▶ **Requirement**:
The required output consists solely of the lines from the top of the listing through the line containing "cam_d.dof.use_dof = True;", transcribed exactly.

▶ **Data block**:
· · ·

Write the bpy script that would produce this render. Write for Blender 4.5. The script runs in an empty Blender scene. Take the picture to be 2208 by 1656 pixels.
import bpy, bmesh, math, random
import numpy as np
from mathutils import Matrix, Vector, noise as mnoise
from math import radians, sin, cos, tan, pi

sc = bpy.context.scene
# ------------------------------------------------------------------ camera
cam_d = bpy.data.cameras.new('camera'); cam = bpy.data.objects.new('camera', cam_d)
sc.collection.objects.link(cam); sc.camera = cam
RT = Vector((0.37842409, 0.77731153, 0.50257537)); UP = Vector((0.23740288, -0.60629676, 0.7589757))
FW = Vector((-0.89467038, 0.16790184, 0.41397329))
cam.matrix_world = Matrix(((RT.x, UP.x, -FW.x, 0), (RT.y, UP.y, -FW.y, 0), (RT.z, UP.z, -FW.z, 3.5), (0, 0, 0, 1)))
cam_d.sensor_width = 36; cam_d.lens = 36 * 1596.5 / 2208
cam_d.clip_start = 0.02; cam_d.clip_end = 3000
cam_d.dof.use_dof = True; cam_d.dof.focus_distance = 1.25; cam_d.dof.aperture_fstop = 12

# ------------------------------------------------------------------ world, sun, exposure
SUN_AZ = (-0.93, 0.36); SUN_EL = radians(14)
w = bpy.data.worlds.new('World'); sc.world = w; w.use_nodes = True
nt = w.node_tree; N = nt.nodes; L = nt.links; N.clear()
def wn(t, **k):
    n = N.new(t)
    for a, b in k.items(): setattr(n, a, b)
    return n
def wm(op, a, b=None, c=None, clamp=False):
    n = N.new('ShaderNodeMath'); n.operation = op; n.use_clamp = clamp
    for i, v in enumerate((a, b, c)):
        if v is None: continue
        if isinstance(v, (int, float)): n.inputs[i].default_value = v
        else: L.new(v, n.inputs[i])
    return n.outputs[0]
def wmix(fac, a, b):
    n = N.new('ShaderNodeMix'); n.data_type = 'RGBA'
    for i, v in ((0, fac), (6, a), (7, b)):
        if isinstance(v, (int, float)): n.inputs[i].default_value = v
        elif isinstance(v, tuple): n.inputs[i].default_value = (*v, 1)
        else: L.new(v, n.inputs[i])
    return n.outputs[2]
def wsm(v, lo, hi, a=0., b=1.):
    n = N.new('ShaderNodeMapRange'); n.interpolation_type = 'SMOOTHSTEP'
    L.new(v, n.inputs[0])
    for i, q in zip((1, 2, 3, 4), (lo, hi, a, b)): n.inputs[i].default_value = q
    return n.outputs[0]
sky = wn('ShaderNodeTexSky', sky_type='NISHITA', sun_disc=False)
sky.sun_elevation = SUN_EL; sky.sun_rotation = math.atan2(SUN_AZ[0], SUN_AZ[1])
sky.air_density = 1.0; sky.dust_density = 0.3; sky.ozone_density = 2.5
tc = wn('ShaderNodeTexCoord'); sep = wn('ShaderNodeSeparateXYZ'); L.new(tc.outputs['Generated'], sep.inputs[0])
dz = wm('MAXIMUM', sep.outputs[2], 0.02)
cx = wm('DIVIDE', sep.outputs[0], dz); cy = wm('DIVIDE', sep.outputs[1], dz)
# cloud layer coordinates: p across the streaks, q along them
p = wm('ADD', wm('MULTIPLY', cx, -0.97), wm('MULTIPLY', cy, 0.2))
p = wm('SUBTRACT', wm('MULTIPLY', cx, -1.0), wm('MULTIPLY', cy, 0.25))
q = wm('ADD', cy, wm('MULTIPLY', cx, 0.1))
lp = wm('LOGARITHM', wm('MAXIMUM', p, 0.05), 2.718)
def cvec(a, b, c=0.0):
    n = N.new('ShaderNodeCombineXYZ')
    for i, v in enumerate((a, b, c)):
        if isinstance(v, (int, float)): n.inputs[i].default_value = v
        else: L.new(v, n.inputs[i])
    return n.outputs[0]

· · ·

▶ **Expected output**:
Write the bpy script that would produce this render. Write for Blender 4.5. The script runs in an empty Blender scene. Take the picture to be 2208 by 1656 pixels.
import bpy, bmesh, math, random
import numpy as np
from mathutils import Matrix, Vector, noise as mnoise
from math import radians, sin, cos, tan, pi

sc = bpy.context.scene
# ------------------------------------------------------------------ camera
cam_d = bpy.data.cameras.new('camera'); cam = bpy.data.objects.new('camera', cam_d)
sc.collection.objects.link(cam); sc.camera = cam
RT = Vector((0.37842409, 0.77731153, 0.50257537)); UP = Vector((0.23740288, -0.60629676, 0.7589757))
FW = Vector((-0.89467038, 0.16790184, 0.41397329))
cam.matrix_world = Matrix(((RT.x, UP.x, -FW.x, 0), (RT.y, UP.y, -FW.y, 0), (RT.z, UP.z, -FW.z, 3.5), (0, 0, 0, 1)))
cam_d.sensor_width = 36; cam_d.lens = 36 * 1596.5 / 2208
cam_d.clip_start = 0.02; cam_d.clip_end = 3000
cam_d.dof.use_dof = True; cam_d.dof.focus_distance = 1.25; cam_d.dof.aperture_fstop = 12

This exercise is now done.